En 1929, a Morand le parecía que el Chinatown neoyorkino había perdido color. Decía que poseía menos personalidad que los barrios chinos de Los Ángeles y San Francisco y que sus habitantes se habían convertido en tipos con “el rostro cuadrado, la boca materialista, la mirada realista y el vientre redondo de los negociantes”. Añoraba el escritor francés “los bellos pescadores flacos del Yang-tsé”. Sin embargo, aún hoy, tres cuartos de siglo después, no solo el viajero cree encontrarse aquí como en algún lugar del milenario imperio, sino que buena parte de los habitantes del barrio jamás ponen los pies fuera de él, y se mantienen en el más absoluto aislamiento, como si jamás hubieran dejado China: envueltos en una especie de aura protectora que permite el sigiloso funcionamiento de una serie de códigos en el interior del barrio. De hecho, más del treinta por cien de los vecinos no habla otra lengua que alguna de las que se hablan en su país, y es incapaz de expresarse en inglés.

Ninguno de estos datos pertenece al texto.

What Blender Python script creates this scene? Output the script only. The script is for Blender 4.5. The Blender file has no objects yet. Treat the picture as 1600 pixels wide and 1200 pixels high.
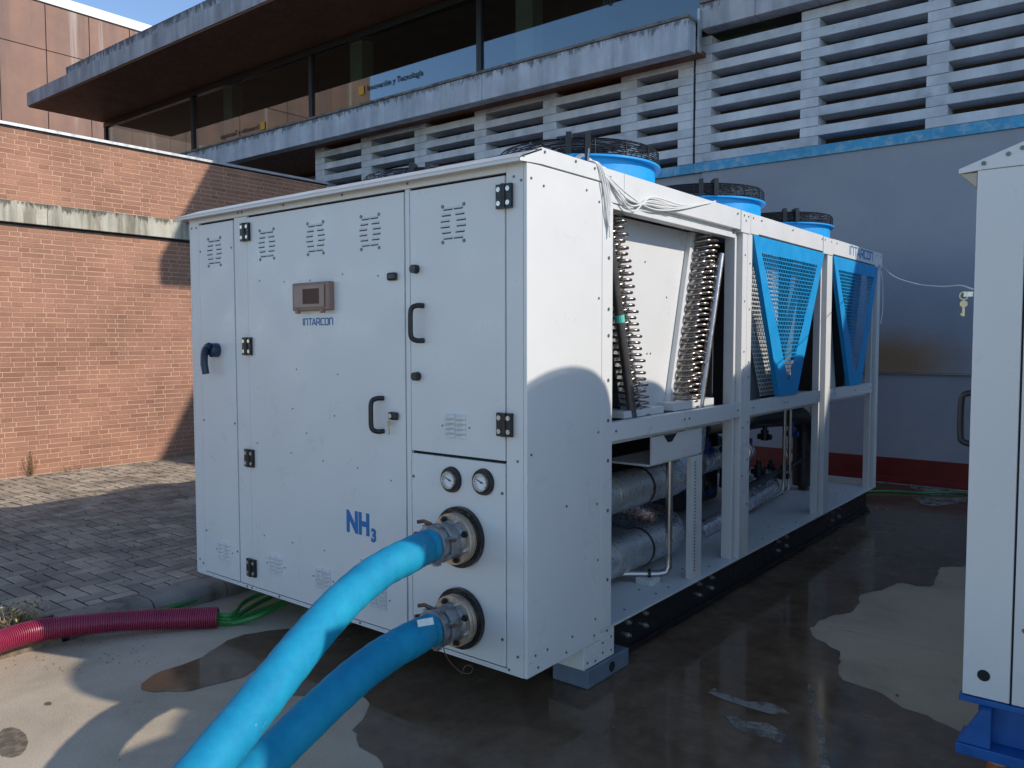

Uno no sabe si, como decía Morand, el barrio ha perdido color, pero, entre las viejas casas de ladrillo, sobre algunas de las cuales aún ondea la bandera roja con la hoz y el martillo, y de cuyos balcones cuelgan estandartes pintados con ideogramas, o que exhiben dragones y farolillos de papel a las puertas de muchos locales, se mantiene toda una sintaxis de lo chino que, seguramente, hoy resulta bastante más difícil de encontrar entre los elevados rascacielos de Pudong, Shzenshzen o Hong-Kong. Nueva York tiene esa capacidad misteriosa que le permite derrochar y almacenar al mismo tiempo. Toda la ciudad está hecha así, con un misterioso equilibrio entre lo viejo que parece a punto de derrumbarse, y lo nuevo que aún no se ha acabado de imponer.